Selain alasan penolakan, UU No. 20 Tahun 2016 juga menjelaskan kriteria-kriteria yang membuat suatu merek tidak dapat didaftarkan. Berdasarkan Pasal 20 UU ini, merek tidak dapat didaftarkan jika:

  • Bertentangan dengan ideologi negara, peraturan perundang-undangan, moralitas, agama, kesusilaan, atau ketertiban umum.
  • Sama dengan, berkaitan dengan, atau hanya menyebut barang/dan atau jasa yang dimohonkan pendaftarannya.
  • Memuat unsur yang dapat menyesatkan masyarakat tentang asal, kualitas, jenis, ukuran, macam, tujuan penggunaan barang dan/atau jasa yang dimohonkan pendaftarannya atau merupakan nama varietas tanaman yang dilindungi untuk barang dan/atau jasa yang sejenis.
  • Memuat keterangan yang tidak sesuai dengan kualitas, manfaat, atau khasiat dari barang dan/atau jasa yang diproduksi.
  • Tidak memiliki daya pembeda.
  • Merupakan nama umum dan/atau lambang milik umum.

Dengan memahami kriteria-kriteria ini, pelaku usaha dapat lebih waspada dalam memilih nama atau logo untuk merek mereka. Jika merek tidak memenuhi kriteria yang ditentukan, maka pendaftarannya bisa ditolak, yang tentu akan merugikan pelaku usaha.

Apa Yang Bisa Dilakukan Saat Pendaftaran Merek Ditolak?

Jika pendaftaran merek ditolak, pemohon tidak perlu khawatir karena masih ada opsi untuk mengajukan banding. Menurut Pasal 25 UU No. 20 Tahun 2016, pemohon memiliki kesempatan untuk mengajukan banding dalam jangka waktu paling lama 90 hari terhitung sejak tanggal pengiriman surat pemberitahuan penolakan permohonan.

Dalam proses banding, pemohon dapat menyampaikan sanggahan atau argumentasi bahwa merek yang diajukan adalah orisinal dan tidak memiliki kesamaan dengan merek lain yang sudah ada. Permohonan banding diajukan secara tertulis kepada Komisi Banding Merek dengan tembusan yang disampaikan kepada Menkumham. Proses banding biasanya dikenakan biaya sesuai ketentuan yang ada.
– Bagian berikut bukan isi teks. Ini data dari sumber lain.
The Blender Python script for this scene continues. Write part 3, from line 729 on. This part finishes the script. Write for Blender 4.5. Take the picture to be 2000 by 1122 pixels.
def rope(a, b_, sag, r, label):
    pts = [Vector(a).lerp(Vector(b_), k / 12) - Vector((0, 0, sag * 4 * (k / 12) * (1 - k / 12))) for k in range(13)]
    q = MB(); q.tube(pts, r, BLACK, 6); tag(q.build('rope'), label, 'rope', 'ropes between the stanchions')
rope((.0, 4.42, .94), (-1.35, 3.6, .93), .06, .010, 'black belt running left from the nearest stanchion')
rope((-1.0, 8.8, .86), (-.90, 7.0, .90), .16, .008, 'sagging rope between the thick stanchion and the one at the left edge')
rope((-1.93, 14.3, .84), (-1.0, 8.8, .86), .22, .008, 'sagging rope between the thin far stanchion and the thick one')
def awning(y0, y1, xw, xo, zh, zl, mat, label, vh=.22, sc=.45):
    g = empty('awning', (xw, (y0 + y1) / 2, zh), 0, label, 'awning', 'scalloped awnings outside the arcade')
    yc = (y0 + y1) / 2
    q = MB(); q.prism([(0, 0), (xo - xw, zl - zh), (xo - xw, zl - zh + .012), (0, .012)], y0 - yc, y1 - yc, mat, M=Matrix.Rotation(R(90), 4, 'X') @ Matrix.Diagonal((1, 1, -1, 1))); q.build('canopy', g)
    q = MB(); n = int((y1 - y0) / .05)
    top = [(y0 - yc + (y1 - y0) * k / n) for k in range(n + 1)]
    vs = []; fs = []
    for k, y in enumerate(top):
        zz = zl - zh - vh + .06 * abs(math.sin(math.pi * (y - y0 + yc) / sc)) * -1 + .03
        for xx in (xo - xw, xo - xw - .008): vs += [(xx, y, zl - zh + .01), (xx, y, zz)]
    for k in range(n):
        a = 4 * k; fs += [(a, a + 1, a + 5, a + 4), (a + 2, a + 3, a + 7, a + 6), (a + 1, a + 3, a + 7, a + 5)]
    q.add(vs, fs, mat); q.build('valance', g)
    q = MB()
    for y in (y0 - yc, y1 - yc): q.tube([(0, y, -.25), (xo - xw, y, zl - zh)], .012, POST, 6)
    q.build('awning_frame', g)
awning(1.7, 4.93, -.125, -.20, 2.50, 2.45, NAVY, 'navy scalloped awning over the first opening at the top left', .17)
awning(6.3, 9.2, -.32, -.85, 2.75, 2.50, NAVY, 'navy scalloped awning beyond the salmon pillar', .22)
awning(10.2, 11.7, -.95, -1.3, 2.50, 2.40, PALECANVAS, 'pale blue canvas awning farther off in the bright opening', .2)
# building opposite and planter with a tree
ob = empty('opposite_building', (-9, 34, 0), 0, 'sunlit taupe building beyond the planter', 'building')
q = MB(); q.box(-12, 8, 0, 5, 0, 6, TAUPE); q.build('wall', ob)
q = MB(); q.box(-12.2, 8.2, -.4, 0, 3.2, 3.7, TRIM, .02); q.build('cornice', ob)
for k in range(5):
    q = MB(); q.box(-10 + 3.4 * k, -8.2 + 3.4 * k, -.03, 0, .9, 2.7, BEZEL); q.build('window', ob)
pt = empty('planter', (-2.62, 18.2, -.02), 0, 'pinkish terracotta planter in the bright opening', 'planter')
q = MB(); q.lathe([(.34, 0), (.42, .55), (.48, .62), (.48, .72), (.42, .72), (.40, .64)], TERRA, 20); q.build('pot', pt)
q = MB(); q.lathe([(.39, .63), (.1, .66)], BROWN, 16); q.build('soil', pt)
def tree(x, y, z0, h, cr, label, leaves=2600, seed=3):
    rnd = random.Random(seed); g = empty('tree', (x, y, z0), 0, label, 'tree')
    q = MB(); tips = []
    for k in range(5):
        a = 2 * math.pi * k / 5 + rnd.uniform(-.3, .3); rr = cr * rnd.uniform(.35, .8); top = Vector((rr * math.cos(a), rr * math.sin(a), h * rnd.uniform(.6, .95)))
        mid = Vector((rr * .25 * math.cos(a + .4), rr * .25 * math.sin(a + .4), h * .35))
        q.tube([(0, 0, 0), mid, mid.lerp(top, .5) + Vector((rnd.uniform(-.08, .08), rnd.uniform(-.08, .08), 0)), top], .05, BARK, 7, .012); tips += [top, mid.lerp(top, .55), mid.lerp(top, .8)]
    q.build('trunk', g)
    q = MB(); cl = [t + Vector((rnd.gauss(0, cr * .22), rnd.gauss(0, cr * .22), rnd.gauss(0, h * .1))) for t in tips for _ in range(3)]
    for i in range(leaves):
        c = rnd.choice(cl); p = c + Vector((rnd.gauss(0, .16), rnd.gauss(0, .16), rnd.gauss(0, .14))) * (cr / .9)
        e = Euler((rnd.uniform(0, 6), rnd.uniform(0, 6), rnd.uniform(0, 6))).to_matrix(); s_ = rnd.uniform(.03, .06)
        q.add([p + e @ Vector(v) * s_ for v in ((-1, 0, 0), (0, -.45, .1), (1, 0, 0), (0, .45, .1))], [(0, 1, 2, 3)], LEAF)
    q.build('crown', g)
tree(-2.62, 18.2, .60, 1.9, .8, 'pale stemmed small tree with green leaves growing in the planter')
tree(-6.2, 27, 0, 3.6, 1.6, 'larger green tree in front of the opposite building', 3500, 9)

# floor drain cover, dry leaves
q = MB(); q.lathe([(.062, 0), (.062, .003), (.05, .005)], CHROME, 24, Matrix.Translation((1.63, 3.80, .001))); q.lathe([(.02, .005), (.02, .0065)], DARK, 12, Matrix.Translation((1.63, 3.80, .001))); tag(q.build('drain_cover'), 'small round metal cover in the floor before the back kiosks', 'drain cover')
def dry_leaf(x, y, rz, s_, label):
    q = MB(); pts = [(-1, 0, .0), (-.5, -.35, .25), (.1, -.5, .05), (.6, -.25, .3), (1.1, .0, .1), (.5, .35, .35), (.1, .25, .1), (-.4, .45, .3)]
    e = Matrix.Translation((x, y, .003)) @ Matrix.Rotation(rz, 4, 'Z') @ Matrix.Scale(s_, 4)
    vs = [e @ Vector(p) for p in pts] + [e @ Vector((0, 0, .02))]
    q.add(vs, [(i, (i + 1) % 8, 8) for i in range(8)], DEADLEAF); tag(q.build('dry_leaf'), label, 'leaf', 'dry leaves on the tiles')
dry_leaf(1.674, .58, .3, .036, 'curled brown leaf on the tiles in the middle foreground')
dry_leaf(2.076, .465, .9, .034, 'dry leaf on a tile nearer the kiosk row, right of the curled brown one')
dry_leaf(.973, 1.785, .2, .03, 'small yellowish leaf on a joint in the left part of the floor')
Setelah itu, Komisi Banding Merek akan memberikan keputusan dalam waktu paling lama tiga bulan sejak permohonan banding diterima. Jika permohonan banding dikabulkan, maka sertifikat merek tersebut akan diterbitkan. Namun, jika Komisi Banding Merek menolak, pemohon dapat mengajukan gugatan atas putusan tersebut kepada Pengadilan Niaga dalam waktu paling lama tiga bulan. Jika Pengadilan Niaga kembali menolak gugatan tersebut, maka pemohon dapat mengajukan kasasi.

Dengan adanya proses banding dan gugatan, pemohon memiliki kesempatan untuk mempertahankan haknya atas merek yang diajukan. Oleh karena itu, penting bagi pelaku usaha untuk memahami seluruh prosedur yang tersedia dalam kasus penolakan pendaftaran merek.